Mike Webster to Ted Johnson: Are the NFL and the New York Times Kidding?

I don’t want to turn this blog into a soapbox, and as someone who really likes newspapers, I also don’t want to join the Greek chorus of self-appointed media watchdogs that seems to make up much of the blogosphere. Some things, however, such as this article in the New York Times, call out for a skeptical and critical reaction. The article explains how the NFL has now created a program to provide some funding for long term, home or facility, care for former pro players who “have various forms of dementia,” even though the NFL insists that football injuries to the brain - multiple concussion syndrome, anyone, for those of you who follow the sport? - are not the cause. The article seems to credit the NFL for providing this help to former players - help that, despite the vast wealth of the league, is capped at $88,000 a year - and praises the idea that this problem is being resolved through this program rather than by litigation, i.e. by former players suing the NFL. Astoundingly, the article describes the program as addressing an unmet need because, and I quote the Times here on this, “former players who have dementia do not qualify for the N.F.L.’s disability insurance program, because neither the league nor the union consider their conditions football-related, a stance that has been cast in doubt by several scientific studies.”

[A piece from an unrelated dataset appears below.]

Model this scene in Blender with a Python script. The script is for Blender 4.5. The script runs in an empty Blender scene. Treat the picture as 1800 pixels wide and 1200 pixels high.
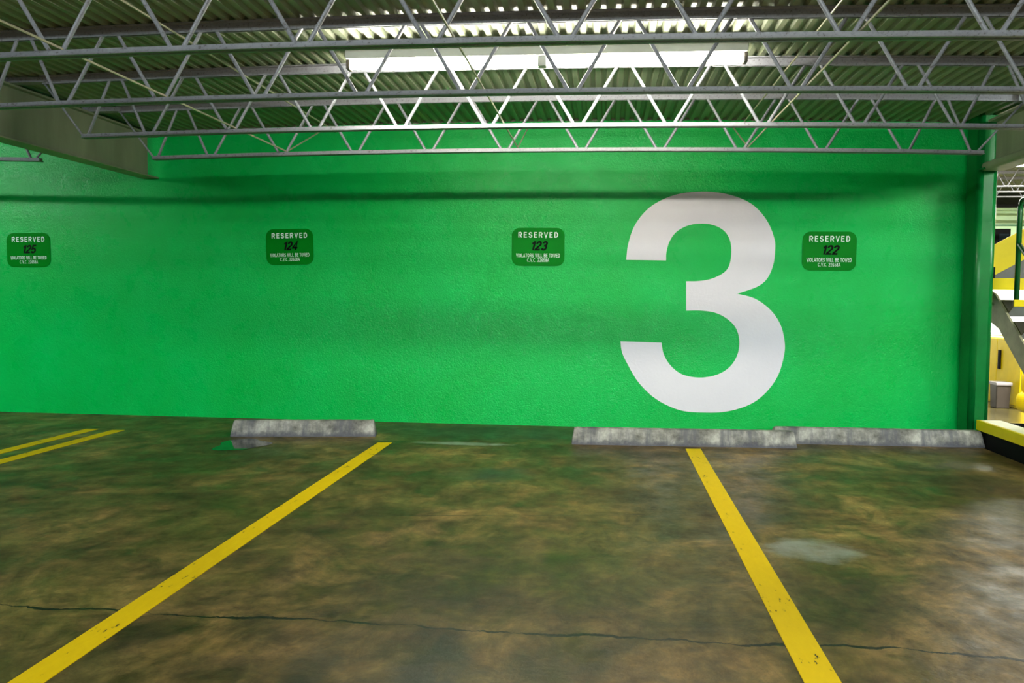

And yet, as I discussed in this post several months ago, the family of the late Pittsburgh Steelers center Mike Webster litigated that exact issue for years, finally defeating the NFL, the players association and the plan before the Fourth Circuit court of appeals, to recover benefits under the league’s ERISA governed pension and disability system for exactly this type of injury. The Fourth Circuit’s opinion, in fact, was a pretty powerful condemnation of the roadblocks that had been tossed in Webster and the estate’s path in their attempt to obtain the benefits.

Which brings me to a couple of points that should be kept in mind in reading the Times article and considering the value of the NFL’s new program that the article praises. First, I suspect that the pension plan/disability plan system that the Webster family targeted provides far greater benefits than does this separate plan discussed in the article. If so, the idea that former players should pursue help under that program, rather than through the pension plan, is a disservice to retired players. Second, again if I am right about the greater benefits available under the pension/disability plan, then one has to wonder whether the separate NFL plan discussed in this article, although commendable for providing some help to aging players, actually serves as something of a Trojan horse (not a perfect analogy, I know) that, intentionally or otherwise, draws retired players away from seeking the larger payouts of the pension/disability system and instead to this plan. And third, given that a leading federal court of appeals with a significant track record in ERISA cases has already found that the NFL’s pension and disability plan actually does cover brain injuries of this type, the article is simply off-base in stating that dementia falls outside of the plan.

The article notes the relevance of this issue to some high profile recent players, such as Ted Johnson of the Patriots, 34, whose doctors”said he was exhibiting the depression and memory lapses associated with oncoming Alzheimer’s.” Those players should, notwithstanding this article, first be looking to the NFL’s pension and disability plans, particularly in light of the Fourth Circuit’s ruling in the Webster case, for compensation and care, before settling for the limited assistance provided by this alternative plan.

And finally, this whole matter brings me back to an issue I have talked about in the past, about questionable decision making by courts concerning what decisions to publish and what ones not to publish in the ERISA context. The Fourth Circuit’s decision in the Webster case, to my recollection, was not marked for publication (you can locate it, however, at my earlier post on that case). Yet, really, the scope of NFL plan benefits for this type of mental injury had never been resolved before, and it remains, as this article in the Times reflects, not well understood, making this an opinion that probably should have been published, and should not have been part of what I have called in the past “the hidden law of ERISA.”

Written By:Bret Clark On March 16, 2007 12:08 PM

I heard a panel discussion between a district court judge and a few circuit court judges discussing this topic. Most were from the Ninth Circuit. The circuit judges said that decisions were sometimes designated unpublished in order to get agreement from a panel member on the fence about an issue.
This same panel was highly critical of the new rule allowing citation to unpublished decisions and essentially said that in the Ninth Circuit citations to unpublished decisions will be ignored.
The panel members had objected to the new rule on the grounds that: (1) as mentioned above, consensus is sometimes obtained only because a decision will be unpublished and (2) unpublished decisions don't have any law that is helpful.
The two justifications are inconsistent. Further, I have since discussed this issue with very few people who have never found useful support to an argument in an unpublished decision.
Designating a decision as unpublished in order to get consensus is bad for the judicial system. It decreases predictability and forces issues to be needlessly relitigated (as discussed in your post). Consensus is a good thing but in many cases it isn't as important as giving clear guidance.
I like the new rule allowing citation to unpublished decisions because it changes the incentives. Even though the Ninth Circuit says it will ignore unpublished decisions I am sure that since the rule became effective, fence sitters are more reluctant to capitulate and more likely to make thought out decisions.
Hopefully the result is fewer unpublished decisions discussing important topics.